Published online by Cambridge University Press: 20 October 2023
Sargon Joseph Hallaby, an Iraqi Christian born in the oil city of Kirkuk in 1934, joined the Basra Petroleum Company (BPC) in the early 1950s as a communication apprentice and was sent to Lebanon and England as a company trainee. In 1971 he left Iraq and migrated to Australia where he started working as a telecommunications technician for the Sydney Postal Services. Interviewed in the early 1990s by the Migration Heritage Centre of New South Wales for a project that collected memories of homeland among immigrants, Sargon chose to be photographed holding a copy of The Basra Auto Radio System – one of BPC's publications – with a photo of himself as a young apprentice in one of the company's audio equipment rooms (Figure 4.1). He recalled: ‘One day in 1954, a photographer came to the company and photographed us for the book. In England, in 1967 one of the engineers said to me “You know there is a journal about your company?” and he arranged to give me a copy. It is a very good memory of those days in Iraq.’

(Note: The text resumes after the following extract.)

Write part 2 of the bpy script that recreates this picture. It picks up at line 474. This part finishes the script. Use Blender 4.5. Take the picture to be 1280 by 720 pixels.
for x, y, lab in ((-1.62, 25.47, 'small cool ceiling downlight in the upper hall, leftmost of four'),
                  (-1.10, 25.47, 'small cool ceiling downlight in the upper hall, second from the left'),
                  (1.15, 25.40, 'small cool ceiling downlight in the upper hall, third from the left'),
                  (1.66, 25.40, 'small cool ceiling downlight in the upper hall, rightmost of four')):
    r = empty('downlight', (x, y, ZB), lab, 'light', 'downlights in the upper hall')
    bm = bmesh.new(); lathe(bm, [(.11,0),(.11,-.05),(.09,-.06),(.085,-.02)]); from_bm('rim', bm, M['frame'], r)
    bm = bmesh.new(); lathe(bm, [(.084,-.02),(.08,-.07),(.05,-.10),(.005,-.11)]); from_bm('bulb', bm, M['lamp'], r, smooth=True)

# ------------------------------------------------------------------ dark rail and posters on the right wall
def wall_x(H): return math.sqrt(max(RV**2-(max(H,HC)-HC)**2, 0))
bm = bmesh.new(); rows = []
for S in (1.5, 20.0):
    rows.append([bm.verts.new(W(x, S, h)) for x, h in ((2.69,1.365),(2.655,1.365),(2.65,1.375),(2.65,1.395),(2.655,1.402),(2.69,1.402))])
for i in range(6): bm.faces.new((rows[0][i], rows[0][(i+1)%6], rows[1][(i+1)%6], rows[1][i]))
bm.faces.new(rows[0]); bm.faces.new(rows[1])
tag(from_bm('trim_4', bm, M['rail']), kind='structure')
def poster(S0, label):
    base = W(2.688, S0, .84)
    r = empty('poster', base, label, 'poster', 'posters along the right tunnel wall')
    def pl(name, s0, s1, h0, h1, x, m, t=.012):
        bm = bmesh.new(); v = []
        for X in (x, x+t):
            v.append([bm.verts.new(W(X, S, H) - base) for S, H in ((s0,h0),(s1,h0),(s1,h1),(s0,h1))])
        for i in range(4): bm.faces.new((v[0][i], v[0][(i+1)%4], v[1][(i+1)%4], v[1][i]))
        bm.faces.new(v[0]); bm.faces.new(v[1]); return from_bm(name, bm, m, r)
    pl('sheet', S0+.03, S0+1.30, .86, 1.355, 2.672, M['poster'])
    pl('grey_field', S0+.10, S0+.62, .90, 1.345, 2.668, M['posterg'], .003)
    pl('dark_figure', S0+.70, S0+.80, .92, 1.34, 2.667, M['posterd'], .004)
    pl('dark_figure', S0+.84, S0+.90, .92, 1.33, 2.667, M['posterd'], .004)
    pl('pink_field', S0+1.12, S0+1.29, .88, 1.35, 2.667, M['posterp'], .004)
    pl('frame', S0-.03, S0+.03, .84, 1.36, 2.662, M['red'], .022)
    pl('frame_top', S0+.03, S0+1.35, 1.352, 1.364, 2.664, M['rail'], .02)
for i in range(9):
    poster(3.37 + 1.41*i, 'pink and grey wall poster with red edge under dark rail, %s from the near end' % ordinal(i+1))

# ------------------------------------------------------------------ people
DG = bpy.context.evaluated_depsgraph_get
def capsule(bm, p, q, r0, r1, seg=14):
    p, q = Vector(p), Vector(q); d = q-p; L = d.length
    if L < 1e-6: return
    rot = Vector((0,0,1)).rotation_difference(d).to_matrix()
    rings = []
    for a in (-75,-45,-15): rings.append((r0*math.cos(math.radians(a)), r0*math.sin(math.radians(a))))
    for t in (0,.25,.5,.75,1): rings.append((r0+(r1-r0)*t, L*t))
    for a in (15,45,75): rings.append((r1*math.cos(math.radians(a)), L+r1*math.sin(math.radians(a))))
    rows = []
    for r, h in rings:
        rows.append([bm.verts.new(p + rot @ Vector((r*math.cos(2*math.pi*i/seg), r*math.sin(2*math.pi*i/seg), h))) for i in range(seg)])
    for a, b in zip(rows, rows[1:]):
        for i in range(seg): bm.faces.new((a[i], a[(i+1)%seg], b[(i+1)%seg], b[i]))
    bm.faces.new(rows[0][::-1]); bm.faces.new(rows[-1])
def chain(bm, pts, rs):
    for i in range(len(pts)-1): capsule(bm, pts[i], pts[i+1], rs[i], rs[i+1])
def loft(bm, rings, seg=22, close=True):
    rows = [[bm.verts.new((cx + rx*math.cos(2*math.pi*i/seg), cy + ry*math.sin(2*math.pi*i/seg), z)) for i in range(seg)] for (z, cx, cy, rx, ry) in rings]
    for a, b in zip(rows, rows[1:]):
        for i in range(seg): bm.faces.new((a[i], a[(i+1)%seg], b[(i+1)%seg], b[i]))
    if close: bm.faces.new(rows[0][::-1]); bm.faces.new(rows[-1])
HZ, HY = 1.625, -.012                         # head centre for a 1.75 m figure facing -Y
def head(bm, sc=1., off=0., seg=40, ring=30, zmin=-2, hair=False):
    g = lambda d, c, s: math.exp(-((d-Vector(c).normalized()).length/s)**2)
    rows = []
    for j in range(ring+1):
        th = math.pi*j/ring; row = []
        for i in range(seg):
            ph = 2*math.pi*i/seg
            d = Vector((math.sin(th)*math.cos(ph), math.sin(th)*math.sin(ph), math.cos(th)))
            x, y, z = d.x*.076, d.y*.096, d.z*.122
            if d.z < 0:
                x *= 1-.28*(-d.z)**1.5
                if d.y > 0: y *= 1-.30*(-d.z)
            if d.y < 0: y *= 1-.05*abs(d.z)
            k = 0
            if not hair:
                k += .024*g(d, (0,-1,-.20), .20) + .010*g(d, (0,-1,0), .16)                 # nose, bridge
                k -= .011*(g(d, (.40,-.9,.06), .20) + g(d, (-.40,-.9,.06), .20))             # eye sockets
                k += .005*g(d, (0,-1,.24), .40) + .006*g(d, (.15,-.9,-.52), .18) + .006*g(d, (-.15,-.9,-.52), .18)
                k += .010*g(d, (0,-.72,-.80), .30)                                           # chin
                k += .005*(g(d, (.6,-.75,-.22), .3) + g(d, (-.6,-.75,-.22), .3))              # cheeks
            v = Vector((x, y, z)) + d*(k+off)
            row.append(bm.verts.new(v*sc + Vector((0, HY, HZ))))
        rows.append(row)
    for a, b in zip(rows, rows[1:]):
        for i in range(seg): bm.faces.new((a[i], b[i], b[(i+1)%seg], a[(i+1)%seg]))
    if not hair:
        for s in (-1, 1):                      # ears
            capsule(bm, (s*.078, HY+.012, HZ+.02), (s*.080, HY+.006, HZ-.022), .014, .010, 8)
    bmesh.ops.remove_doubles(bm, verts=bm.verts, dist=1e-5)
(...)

The copy of the Basra Audio System and Sargon's photo as a young man taken by an unknown BPC photographer are part of a large corpus of public relations materials produced by foreign oil companies in the Arab world since the early 1950s: photographs of employees, public projects, oil infrastructure and modern townships; magazines, technical reports, brochures and posters; and videos and films used to train, educate and entertain the workforce. Much of this public relations archive is elusive. It is ‘slippery’ like the crude hidden underground, but also piecemeal, reflecting the painful incompleteness of and lack of access to many archives on and in the Middle East, an area where document absence and displacement are often the work of authoritarian regimes, political upheaval and, in some cases, simple carelessness. Oil company materials related to the period before the nationalisation of the industry are often scattered across several libraries and private collections in the West and Middle East, not having been made available to the public in bulk by the British and American consortia that controlled the petroleum industry.